:: Prompt ::
Please find all lines in the data that hold the string "from" and copy them.

— start Raw data —

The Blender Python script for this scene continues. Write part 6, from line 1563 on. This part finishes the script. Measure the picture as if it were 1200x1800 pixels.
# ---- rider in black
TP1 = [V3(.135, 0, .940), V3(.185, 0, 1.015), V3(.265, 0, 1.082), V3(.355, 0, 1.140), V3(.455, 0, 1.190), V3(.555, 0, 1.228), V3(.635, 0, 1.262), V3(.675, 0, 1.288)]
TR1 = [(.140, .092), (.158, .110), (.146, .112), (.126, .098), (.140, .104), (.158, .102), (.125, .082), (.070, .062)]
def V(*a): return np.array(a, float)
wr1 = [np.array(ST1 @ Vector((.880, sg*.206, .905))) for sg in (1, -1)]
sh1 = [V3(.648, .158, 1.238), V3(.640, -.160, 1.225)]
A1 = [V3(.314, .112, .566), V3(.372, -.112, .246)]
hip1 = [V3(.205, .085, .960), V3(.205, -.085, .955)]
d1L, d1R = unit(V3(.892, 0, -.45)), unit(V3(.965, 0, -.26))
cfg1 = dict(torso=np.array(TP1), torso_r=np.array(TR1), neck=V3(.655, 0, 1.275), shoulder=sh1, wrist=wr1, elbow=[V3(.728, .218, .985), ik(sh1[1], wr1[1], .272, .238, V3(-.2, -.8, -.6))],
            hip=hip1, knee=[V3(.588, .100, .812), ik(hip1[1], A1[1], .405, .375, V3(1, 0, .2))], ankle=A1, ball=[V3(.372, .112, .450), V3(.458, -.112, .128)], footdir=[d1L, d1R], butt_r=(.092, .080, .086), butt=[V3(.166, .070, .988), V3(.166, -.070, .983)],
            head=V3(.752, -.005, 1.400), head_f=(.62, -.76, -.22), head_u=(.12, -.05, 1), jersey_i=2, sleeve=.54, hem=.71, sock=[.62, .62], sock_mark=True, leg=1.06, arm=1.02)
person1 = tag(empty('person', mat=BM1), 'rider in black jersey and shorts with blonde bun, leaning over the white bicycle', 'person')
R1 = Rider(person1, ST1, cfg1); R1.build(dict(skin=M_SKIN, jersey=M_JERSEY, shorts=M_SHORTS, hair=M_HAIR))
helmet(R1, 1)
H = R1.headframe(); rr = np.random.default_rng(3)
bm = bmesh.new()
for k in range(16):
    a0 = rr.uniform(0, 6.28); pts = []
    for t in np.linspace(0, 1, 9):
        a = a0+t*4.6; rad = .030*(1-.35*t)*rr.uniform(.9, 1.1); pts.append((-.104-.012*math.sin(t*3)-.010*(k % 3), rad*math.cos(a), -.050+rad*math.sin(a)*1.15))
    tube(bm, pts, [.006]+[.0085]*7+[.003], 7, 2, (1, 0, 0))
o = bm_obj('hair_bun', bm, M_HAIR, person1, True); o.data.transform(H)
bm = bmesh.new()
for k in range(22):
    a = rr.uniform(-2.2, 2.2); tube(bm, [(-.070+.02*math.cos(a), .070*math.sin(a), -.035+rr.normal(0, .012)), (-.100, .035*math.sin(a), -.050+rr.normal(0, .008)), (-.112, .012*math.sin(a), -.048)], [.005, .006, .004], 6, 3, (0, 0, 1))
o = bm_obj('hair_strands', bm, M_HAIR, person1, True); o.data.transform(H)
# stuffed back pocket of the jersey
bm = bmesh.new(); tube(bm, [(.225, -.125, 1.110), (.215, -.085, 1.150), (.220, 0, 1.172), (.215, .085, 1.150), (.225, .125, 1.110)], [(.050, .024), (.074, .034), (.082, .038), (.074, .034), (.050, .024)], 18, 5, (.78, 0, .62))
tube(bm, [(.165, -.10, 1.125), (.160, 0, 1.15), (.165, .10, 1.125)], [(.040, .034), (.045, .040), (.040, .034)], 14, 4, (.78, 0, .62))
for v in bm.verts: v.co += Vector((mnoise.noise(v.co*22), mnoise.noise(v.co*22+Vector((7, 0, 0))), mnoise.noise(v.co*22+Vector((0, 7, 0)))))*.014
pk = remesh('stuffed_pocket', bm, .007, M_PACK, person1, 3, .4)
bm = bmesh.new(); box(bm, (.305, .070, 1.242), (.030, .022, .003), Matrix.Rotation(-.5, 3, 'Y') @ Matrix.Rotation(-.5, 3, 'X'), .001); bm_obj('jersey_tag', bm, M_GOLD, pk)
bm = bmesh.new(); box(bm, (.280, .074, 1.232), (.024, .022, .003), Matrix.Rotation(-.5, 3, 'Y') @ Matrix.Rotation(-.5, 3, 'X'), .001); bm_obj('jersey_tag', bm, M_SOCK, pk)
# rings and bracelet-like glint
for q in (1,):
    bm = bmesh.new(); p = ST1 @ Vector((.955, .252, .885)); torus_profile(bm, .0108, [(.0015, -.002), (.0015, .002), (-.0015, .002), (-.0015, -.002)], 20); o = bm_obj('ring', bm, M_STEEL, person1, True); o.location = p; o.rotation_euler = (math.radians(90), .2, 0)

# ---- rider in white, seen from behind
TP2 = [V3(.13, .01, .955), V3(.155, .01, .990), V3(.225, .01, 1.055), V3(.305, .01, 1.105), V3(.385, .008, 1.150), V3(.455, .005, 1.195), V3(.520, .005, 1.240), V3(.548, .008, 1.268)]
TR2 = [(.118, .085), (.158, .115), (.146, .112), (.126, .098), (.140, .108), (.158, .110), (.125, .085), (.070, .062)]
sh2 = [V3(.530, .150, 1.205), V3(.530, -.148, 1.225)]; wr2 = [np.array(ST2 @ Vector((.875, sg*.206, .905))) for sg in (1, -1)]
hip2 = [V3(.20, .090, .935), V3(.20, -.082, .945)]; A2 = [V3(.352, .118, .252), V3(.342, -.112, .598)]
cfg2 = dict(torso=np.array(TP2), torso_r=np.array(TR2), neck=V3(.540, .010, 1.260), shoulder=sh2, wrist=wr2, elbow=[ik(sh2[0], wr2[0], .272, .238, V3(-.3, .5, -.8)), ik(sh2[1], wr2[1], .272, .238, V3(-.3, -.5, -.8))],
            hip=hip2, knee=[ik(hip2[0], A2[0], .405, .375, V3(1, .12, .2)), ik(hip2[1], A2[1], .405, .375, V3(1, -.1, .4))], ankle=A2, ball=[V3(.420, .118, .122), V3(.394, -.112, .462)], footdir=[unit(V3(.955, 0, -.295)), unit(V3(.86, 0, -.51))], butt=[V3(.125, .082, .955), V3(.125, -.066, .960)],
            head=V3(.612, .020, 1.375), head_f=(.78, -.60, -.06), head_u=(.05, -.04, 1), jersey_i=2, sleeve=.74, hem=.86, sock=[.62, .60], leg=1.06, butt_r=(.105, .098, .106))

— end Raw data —

:: Task response ::
The Blender Python script for this scene continues. Write part 6, from line 1563 on. This part finishes the script. Measure the picture as if it were 1200x1800 pixels.
# ---- rider in white, seen from behind